Subsequently, on March 21 and May 25, 2021, the SEC announced a series of proposed rules. The first pertains to mandatory climate risk disclosures for all public companies, while the second focuses on disclosures by specific investment advisers and companies regarding their ESG investment practices.

China: China’s green governance goal is to achieve peak carbon emissions by 2030 and carbon neutrality by 2060, as formally announced by Chinese President Xi Jinping. Several legal documents regulate the economic activities of both domestic and international companies operating in China.

In 2007, China’s State Environmental Protection Administration issued the ‘Measures for Disclosure of Environmental Information’. These measures provide information on new environmental protection policies, strategies, and plans.

In 2010, the ‘Guidelines for Environmental Information Disclosure of Listed Companies’ were released, mandating the disclosure of environmental information by listed companies.

In 2015, the ‘Environmental Protection Law’ was introduced, which imposed daily penalties to address persistent environmental violations and increase the costs of illegal greenwashing.

Africa: Currently, there are no laws or regulations concerning greenwashing in Africa. However, African countries are actively working towards establishing such regulations. Each year, an increasing number of countries in the region are incorporating ESG policies into their legislation.

In June 2022, the Johannesburg Stock Exchange (JSE) initiated the development of Sustainability Disclosure Guidance, alongside Climate Change Disclosure Guidance, specifically tailored to the South African context. These initiatives aim to assist companies, institutional investors, and other entities in transforming their operations to be more sustainable.

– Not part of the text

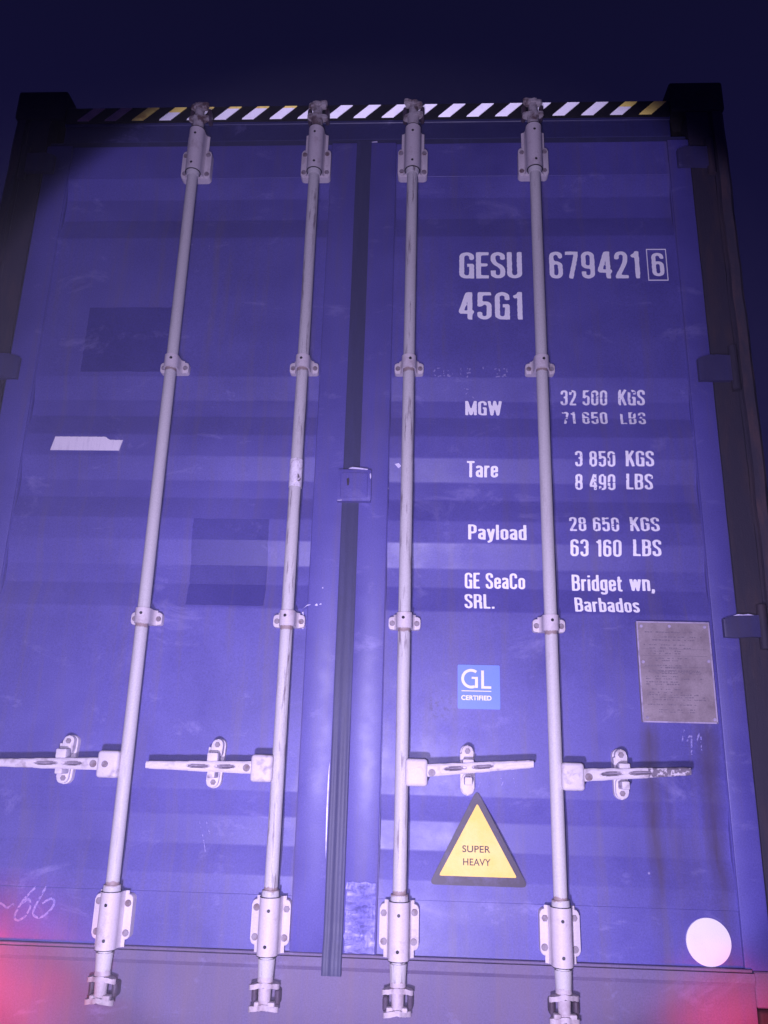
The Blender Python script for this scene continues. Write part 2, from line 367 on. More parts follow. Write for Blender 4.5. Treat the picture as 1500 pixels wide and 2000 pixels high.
for s in (-1, 1):
    bm = new(); xs = [(1.092, 0.0), (1.163, 0.0), (1.167, 0.006), (1.174, 0.006), (1.178, -0.003), (1.206, -0.003), (1.219, 0.012), (1.219, 0.10), (1.180, 0.10), (1.092, 0.06)]
    seq = xs if s > 0 else [(-x, y) for x, y in xs][::-1]
    nz = 90; rows = []
    for k in range(nz + 1):
        z = 0.1185 + (2.7775 - 0.1185) * k / nz; row = []
        for x, y in seq:
            d = 0.0045 * mnoise.noise(Vector((x * 7, y * 9, z * 9))) * (1 if abs(x) > 1.165 else 0.35)
            row.append(bm.verts.new((x + d, y + d * 0.5, z)))
        rows.append(row)
    for a, b in zip(rows, rows[1:]):
        for i in range(len(seq)):
            j = (i + 1) % len(seq); f = bm.faces.new((a[i], a[j], b[j], b[i]))
            xm = abs((seq[i][0] + seq[j][0]) / 2); f.material_index = 1 if (1.177 < xm < 1.215 and seq[i][1] < 0.05) else 0
    bm.faces.new(rows[0][::-1]); bm.faces.new(rows[-1])
    bmesh.ops.recalc_face_normals(bm, faces=bm.faces[:])
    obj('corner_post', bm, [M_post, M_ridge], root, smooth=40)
    for yy in (0, 1):
        for zz in (0, 1):
            bm = new()
            x0, x1 = (1.0410, 1.219) if s > 0 else (-1.219, -1.0410)
            y0, y1 = (-0.010, 0.152) if yy == 0 else (12.04, 12.202)
            z0, z1 = (2.778, 2.896) if zz else (0.0, 0.118)
            box(bm, x0, x1, y0, y1, z0, z1, 0.010, 3)
            xc = (x0 + x1) / 2; zc = (z0 + z1) / 2; yf = y0 - 0.0006 if yy == 0 else y1 + 0.0006
            ring = rrect(xc - 0.042, xc + 0.042, zc - 0.028, zc + 0.028, 0.027)
            prism(bm, ring, FXZ, yf, yf + 0.004, mi=1)
            obj('corner_casting', bm, [M_castg, M_hole], root, smooth=40)
    # corrugated side wall
    bm = new(); zz0, zz1 = 0.16, 2.78; pts = []; y = 0.101
    pit = 0.278
    while y < 12.0:
        for dy, dx in ((0, 0), (0.07, 0), (0.139, 0.036), (0.209, 0.036)): pts.append((y + dy, dx))
        y += pit
    xo = 1.205
    a = [bm.verts.new((s * (xo - dx), yy, zz0)) for yy, dx in pts]; b = [bm.verts.new((s * (xo - dx), yy, zz1)) for yy, dx in pts]
    for i in range(len(pts) - 1): bm.faces.new((a[i], a[i + 1], b[i + 1], b[i]))
    box(bm, s * 1.15 if s > 0 else -1.218, 1.218 if s > 0 else -1.15, 0.154, 12.038, 0.0, 0.158)
    box(bm, s * 1.15 if s > 0 else -1.218, 1.218 if s > 0 else -1.15, 0.154, 12.038, 2.782, 2.86)
    obj('side_wall', bm, M_frame, root)
bm = new(); box(bm, -1.148, 1.148, 0.11, 12.10, 2.835, 2.853); obj('roof', bm, M_frame, root)
bm = new(); box(bm, -1.10, 1.10, 12.05, 12.15, 0.0, 2.83); obj('front_wall', bm, M_frame, root)
bm = new(); box(bm, -1.14, 1.14, 0.17, 12.04, 0.08, 0.15); obj('floor', bm, M_sill, root)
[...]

Future without greenwashing

To contribute to a future without greenwashing, companies should be mandated to provide accurate and transparent information about their environmental claims through more stringent regulations.

Establishing clear industry standards for environmental claims and certifications can assist consumers in identifying genuinely environmentally friendly products and services. Independent third-party certifications can lend credibility and assurance that products and practices meet specific environmental criteria.

Educating consumers about greenwashing tactics and how to critically evaluate environmental claims can empower them to make informed purchasing decisions. When consumers demand honesty and transparency, companies are more likely to adopt responsible practices.